With unemployment at record lows, employers are looking for an edge in attracting and recruiting top talent and more may start turning to student loan repayment programs, according to Chatrane Birbal, a director at the Society for Human Resource Management (SHRM).

Abbott, which hired more than 1,000 people under the age of 35 in the U.S. last year, is a case in point. More than a third of new hires had a master's degree, and another third had doctorates -- along with the debt that goes along with earning those credentials, according to the company. 

Questions, however, may arise with the IRS about the tax treatment of student debt assistance. Employer contributions to tax-qualified plans like a 401(k) are tax-free until retirement, while a company's direct payments of an employee's student debt would be taxable, according to attorney Elizabeth Thomas Dold, a principal with Groom Law Group in Washington, D.C.

Dold told SHRM that a "number of [IRS compliance] issues could arise" over how a program is designed and how the "matches" are earned. Abbott, however, avoids the tax issue that's triggered when businesses give employees money to help pay off their student loans.

According to a 2017 SHRM survey, roughly 4 percent of employers offer student loan repayment benefits, which can be complicated and expensive to administer.
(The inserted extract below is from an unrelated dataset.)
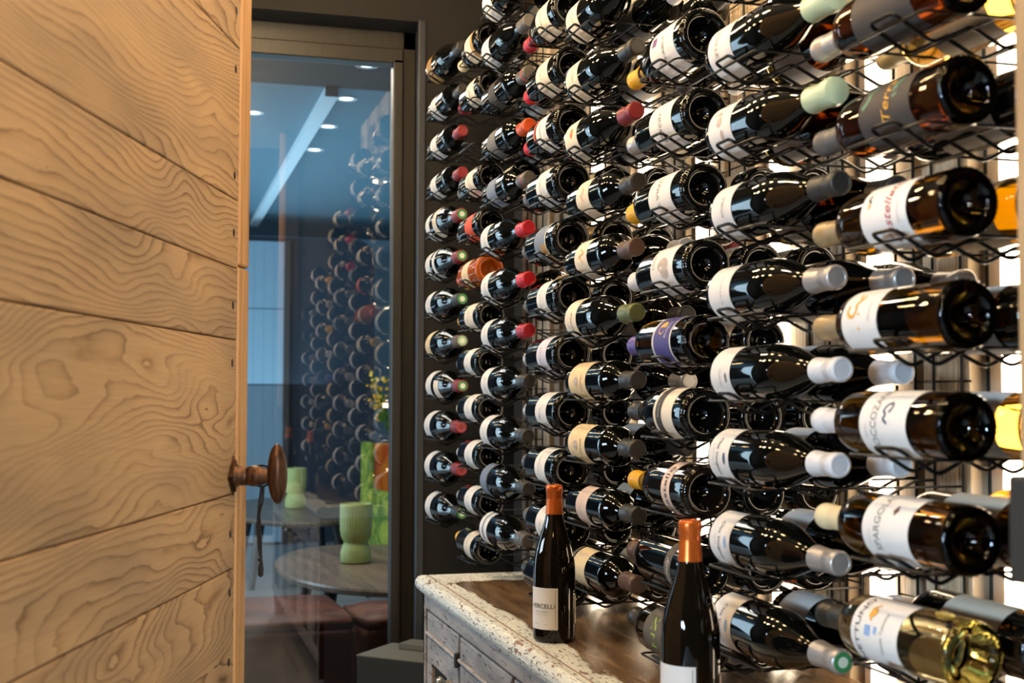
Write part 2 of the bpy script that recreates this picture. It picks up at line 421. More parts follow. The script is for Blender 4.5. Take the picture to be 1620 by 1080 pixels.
# --- the wall: eight columns, rows a fixed step apart.  t = y of the base end.
P = .1175
XF, DX = .8137, .095                     # front row and step towards the wall
COLS = {'A': ('neck', 3.665), 'B': ('base', 3.067), 'C': ('neck', 3.024), 'D': ('base', 2.421), 'E': ('neck', 2.362), 'F': ('base', 1.774), 'G': ('neck', 1.695), 'H': ('base', 1.1275)}
CNAME = {'A': 'leftmost', 'B': 'second', 'C': 'third', 'D': 'fourth', 'E': 'fifth', 'F': 'sixth', 'G': 'seventh', 'H': 'rightmost'}
ORD = ['top', 'second', 'third', 'fourth', 'fifth', 'sixth', 'seventh', 'eighth', 'ninth', 'tenth', 'eleventh', 'twelfth', 'thirteenth']
W = lambda pn='white', a0=.022, a1=.100, t0=-80, t1=88: [(pn, a0, a1, t0, t1)]
dots = lambda n, ax, ink='grey', th=0, size=.006: ('text', '.'.join('iltoea'[k % 6] for k in range(n)), size, ax, th, ink, 0, 1)
small = lambda th=0: [('text', 'Grand Vin', .008, .070, th, 'grey', .2, 1), ('text', 'mis en bouteille au chateau', .0032, .045, th, 'faint', 0, 1)]
def script(txt, size, ax, ink, th=0): return ('text', txt, size, ax, th, ink, .35, 1)
def caps_text(txt, size, ax, ink, th=0, sx=1.15): return ('text', txt, size, ax, th, ink, 0, sx)
drop = ('poly', [ell(.004, .086, .0075, .0034)], 'blue')
drop_sky = ('poly', [ell(.004, .086, .0085, .004)], 'sky')
bord_l = W('white', .055, .125)
FRONT = {
 'A': {8: ('burg', G_black, 'dark', W('tan', .02, .085), []), 7: ('bord', G_black, 'black', W('white', .045, .11), []), 6: ('bord', G_black, 'dark red', W('white', .05, .125), []),
       5: ('bord', G_black, 'dark red', W('white', .05, .12), []), 4: ('burg', G_black, 'dark red/green', W('white', .02, .07)+[('ivory', .115, .155, -70, 80)], [('poly', [ell(.004, .134, .006, .005)], 'gold'), ('poly', [ell(-.010, .134, .004, .006)], 'sky')]),
       3: ('burg', G_black, 'dark red/green', W('white', .02, .08)+[('white', .112, .14, -80, 85)], []), 2: ('burg', G_black, 'dark/green', W('white', .02, .085), []), 1: ('burg', G_black, 'brown/pale', W('cream', .02, .08), []),
       0: ('burg', G_black, 'dark red/green', W('white', .018, .085)+[('ivory', .125, .168, -20, 60)], []), -1: ('burg', G_black, 'dark red/ring', W('white', .018, .09), []), -2: ('burg', G_black, 'dark red/ring', W('white', .018, .085), []), -3: ('burg', G_black, 'dark/green', W('white', .018, .085), [])},
 'B': {8: ('burg', G_black, 'cream', W('ivory', .04, .115)+[('tan', .036, .058, -80, 30)], []), 7: ('bord', G_black, 'dark red', W('ivory', .04, .12), []), 5: ('bord', G_black, 'grey', W('ivory', .04, .12), []),
       4: ('bord', G_black, 'grey', W('orange-red', .045, .12), []), 3: ('bord', G_rose, 'orange', W('cream', .085, .15), []), 2: ('bord', G_black, 'yellow', W('ivory', .04, .13), []), 1: ('bord', G_black, 'grey', W('white', .05, .12), []),
       0: ('bord', G_black, 'cream', W('white', .04, .12), []), -1: ('bord', G_black, 'white', W('white', .04, .12), []), -2: ('bord', G_black, 'silver', W('white', .045, .12), []), -3: ('bord', G_black, 'yellow', W('ivory', .045, .11), [])},
 'C': {8: ('burg', G_black, 'grey', W('white', .02, .095), []), 7: ('burg', G_black, 'grey', W('white', .02, .085), []), 6: ('bord', G_black, 'grey|orange', W('dark grey', .07, .13), []), 5: ('bord', G_black, 'orange', W('grey', .06, .135), []),
       4: ('bord', G_black, 'grey|orange', W('grey-blue', .06, .14), []), 3: ('burg', G_black, 'red', W('white', .02, .085), []), 2: ('burg', G_black, 'red', W('white', .02, .085), []), 1: ('burg', G_black, 'crimson', W('white', .02, .08), []),
       0: ('burg', G_black, 'black', W('white', .018, .082)+[('dark grey', .018, .075, -88, -62)], []), -1: ('burg', G_black, 'black', W('white', .02, .085), []), -2: ('burg', G_black, 'black', W('grey-blue', .018, .075)+[('dark grey', .078, .084, -80, 88)], []),
       -3: ('burg', G_black, 'grey', W('white', .02, .085)+[('grey-blue', .045, .058, -80, 88)], [])},
 'D': {7: ('burg', G_black, 'crimson', W('ivory', .035, .115), []), 6: ('bord', G_black, 'red', W('ivory', .045, .125), []), 5: ('bord', G_black, 'red', W('white', .055, .125)+[('orange-red', .13, .142, -40, 80)], []), 4: ('bord', G_black, 'grey', W('white', .05, .12), []),
       3: ('bord', G_black, 'grey', W('grey-blue', .05, .125)+[('tan', .05, .085, -75, -10), ('ivory', .046, .052, -78, 85)], []), 2: ('bord', G_black, 'grey', W('white', .055, .12)+[('cream', .055, .12, -80, -66)], []), 1: ('bord', G_black, 'silver', W('lilac-white', .05, .115), []),
       0: ('bord', G_black, 'silver', W('white', .05, .125), []), -1: ('bord', G_black, 'grey', W('white', .05, .12), []), -2: ('bord', G_black, 'grey', W('white', .05, .125), []), -3: ('bord', G_black, 'dark', W('white', .05, .12), [])},
 'E': {6: ('burg', G_black, 'dark', W('ivory', .02, .085), []), 5: ('burg', G_black, 'dark', W('ivory', .022, .09)+[('blue', .008, .02, -80, -20)], []), 4: ('burg', G_black, 'dark red', W('ivory', .02, .09), [('poly', [ell(-.006, .06, .010, .008)], 'orange')]),
       3: ('bord', G_black, 'black', W('ivory', .07, .14), [('poly', stroke([(-.018, .10), (-.008, .112), (.0, .098), (.012, .112)], .0022), 'orange')]), 2: ('bord', G_black, 'brown', W('ivory', .07, .14), [('poly', stroke([(-.016, .10), (-.006, .12), (0, .096), (.012, .118)], .003), 'gold')]),
       1: ('burg', G_black, 'olive', W('ivory', .02, .085), []), 0: ('bord', G_black, 'black', W('cream', .028, .125), [('poly', [ell(0, .072, .009, .012)], 'faint'), ('text', 'Chateau', .010, .10, 5, 'brown', .3, 1)]),
       -1: ('bord', G_black, 'black', W('cream', .028, .125), [('poly', [ell(0, .072, .009, .012)], 'faint'), ('text', 'Chateau', .010, .10, 5, 'brown', .3, 1)]), -2: ('bord', G_black, 'black', W('pinkish', .07, .13), [dots(9, .10)]), -3: ('bord', G_black, 'brown', W('cream', .055, .125)+[('smoky', .038, .050, -80, 85)], [('poly', [[(-.05, .0545), (.055, .0545), (.055, .0575), (-.05, .0575)]], 'red'), ('poly', [[(-.05, .1225), (.055, .1225), (.055, .1255), (-.05, .1255)]], 'red')])},
 'F': {5: ('burg', G_black, 'yellow', W('white', .03, .125), [caps_text('TABLE', .0125, .072, 'grey', -8), ('poly', [[(.004, .098), (.018, .098), (.018, .116), (.004, .116)]], 'purple')]),
       4: ('bord', G_black, 'silver', W('white', .045, .135), [script('Oscar', .021, .092, 'grey', -14)]), 3: ('bord', G_black, 'yellow', W('white', .045, .135), [caps_text('A VINA', .0135, .095, 'grey', 6)]),
       2: ('bord', G_black, 'white', W('white', .045, .135), [caps_text('LUX', .011, .122, 'grey', 20), ('poly', [ell(.006, .085, .012, .020), ell(-.006, .078, .010, .014)], 'faint')]),
       1: ('bord', G_olive, 'purple', W('white', .052, .128, -78, 82)+[('blue', .056, .120, -72, 84)], [('poly', [ell(.022, .094, .012, .012)], 'gold'), caps_text('Bulger', .010, .074, 'silver', 28), caps_text('ALLEGRO VIVACE', .0055, .124, 'blue', -10)]),
       0: ('burg', G_black, 'black', W('ivory', .04, .115)+[('dark grey', .082, .105, -50, 84)], [caps_text('- Riserva -', .007, .094, 'silver', 5)]),
       -1: ('burg', G_brown, 'yellow', W('pinkish', .052, .085), [caps_text('Castello', .017, .068, 'black', 0, 1.5)]),
       -2: ('bord', G_black, 'brown', W('smoky', .05, .075, -60, 85), [script('rebuly', .016, .062, 'silver', -10)]),
       -3: ('bord', G_brown, 'black', W('smoky', .04, .165, -80, 84), [('vtext', 'N', .030, .125, 30, 'lime'), ('vtext', 'Z', .030, .122, -8, 'lime'), ('vtext', 'L', .026, .120, -42, 'lime'), ('vtext', 'BIO', .009, .095, -30, 'lime')])},
 'G': {5: ('burg', G_black, 'grey', W('white', .02, .09), []), 4: ('burg', G_black, 'pale green', W('white', .018, .088, -74, 90), [caps_text('EVILLE', .0125, .045, 'grey', -6)]),
       3: ('burg', G_black, 'pale green', W('white', .018, .088, -76, 90), [('poly', [ell(-.006, .052, .008, .007), ell(.016, .06, .009, .005), ell(-.02, .046, .003, .010)], 'faint')]),
       2: ('burg', G_black, 'black', W('white', .016, .078, -76, 90), [script('Venus', .013, .052, 'grey', -4)]), 1: ('burg', G_black, 'silver', W('white', .018, .084, -68, 90), [caps_text('L U N A R I A', .0062, .058, 'grey', -4)]),
       0: ('burg', G_black, 'white', W('white', .012, .072, -80, 90), [caps_text('CHIUSO', .0068, .042, 'grey', 6), ('poly', [ell(.004, .060, .0075, .0032), [(-.001, .0555), (.003, .0555), (.003, .059), (-.001, .059)]], 'grey')]),
       -1: ('burg', G_black, 'white', W('white', .012, .074, -80, 90), [('text', 'Clos Vougeot', .0108, .040, -2, 'black', .1, .98), ('text', 'appellation controlee', .004, .028, -4, 'grey', 0, 1), ('poly', [ell(.002, .061, .0090, .0036)], 'blue')]),
       -2: ('burg', G_black, 'silver', W('white', .014, .076, -82, 90), [('text', 'Clos Vougeot', .0112, .044, -4, 'black', .1, .98), ('text', 'grand cru', .004, .032, -4, 'grey', 0, 1), ('poly', [ell(-.002, .062, .0090, .0038)], 'sky')]),
       -3: ('burg', G_black, 'silver/green', W('white', .014, .076, -82, 90), [('text', 'Clos Vougeot', .0112, .044, -4, 'black', .1, .98), ('text', 'grand cru', .004, .032, -4, 'grey', 0, 1), ('poly', [ell(-.002, .062, .0090, .0038)], 'sky')])},
 'H': {4: ('bord', G_amber, 'silver', W('dark grey', .05, .165), []),
       3: ('bord', G_amber, 'grey', W('dark grey', .055, .155), [('text', 'Terra', .022, .100, 10, 'gold', .3, 1.1), ('poly', stroke([(.006, .147), (.014, .138), (.024, .140), (.034, .132)], .006), 'green'), ('poly', stroke([(.008, .084), (.022, .088), (.036, .083)], .008), 'green')]),
       2: ('bord', G_olive, 'tan', W('white', .060, .150, -80, 88), [script('Castelletto', .0205, .095, 'red', 8), ('poly', stroke([(.016, .131), (.021, .137), (.027, .135)], .003), 'black'), ('poly', [ell(.013, .133, .004, .0024)], 'gold'), ('text', 'bianco di toscana', .004, .076, 0, 'grey', 0, 1)]),
       1: ('bord', G_olive, 'tan', W('white', .118, .192, -55, 88), [('poly', stroke([(.018, .178), (.010, .180), (.004, .174), (.004, .166), (.011, .162), (.020, .166), (.024, .160), (.032, .156)], .0042)+stroke([(.024, .160), (.030, .166), (.036, .168)], .003)+stroke([(.008, .156), (-.012, .156)], .004), 'gold'), ('text', 'COSTAMARA', .0042, .134, 14, 'grey', 0, 1)]),
       0: ('bord', G_olive, 'white', W('white', .058, .150, -80, 88), [caps_text('ROCCOZANO', .0165, .120, 'grey', 16, .80), ('text', 'bianco', .0062, .137, -10, 'faint', 0, 1), ('poly', stroke([(.002, .094), (.007, .102), (.012, .098), (.017, .104), (.024, .100), (.027, .092), (.021, .088), (.015, .093)], .0032), 'blue')]),
       -1: ('bord', G_olive, 'cream', W('white', .062, .152, -80, 88), [caps_text('SPARGOLA', .0165, .122, 'grey', 16, .84), ('text', 'vino bianco', .0042, .137, -12, 'faint', 0, 1), ('poly', [[(.020, .095), (.026, .100), (.034, .095), (.026, .090)]], 'brown')]),
       -2: ('bord', G_gold, 'dark', W('white', .085, .178, -80, 88), [caps_text('NETTUNO', .0120, .164, 'black', 10, 1.45), ('poly', [ell(.028, .142, .006, .006, 10)]+stroke([(.018, .140), (.024, .148), (.034, .148), (.040, .140)], .003), 'gold'), ('poly', [[(.000, .138), (.012, .138), (.012, .150), (.000, .150)]], 'sky'), ('poly', [[(.004, .126), (.012, .126), (.012, .132), (.004, .132)]], 'sky'), ('text', 'Costa Toscana', .008, .116, 10, 'grey', 0, 1)])},
}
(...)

SHRM is backing legislation pending before Congress that would treat student loan repayment benefits as tax-free.

"If you are a smaller company … you may not have the staff in-house that can help you to implement a program like that," said SHRM's Birbal. "It generally tends to be" larger organizations that offer this benefit.

Insurance giant Prudential has offered a benefit similar to Abbott's since 2016. Other companies that provide student loan assistance to workers include New York Life and PricewaterhouseCoopers.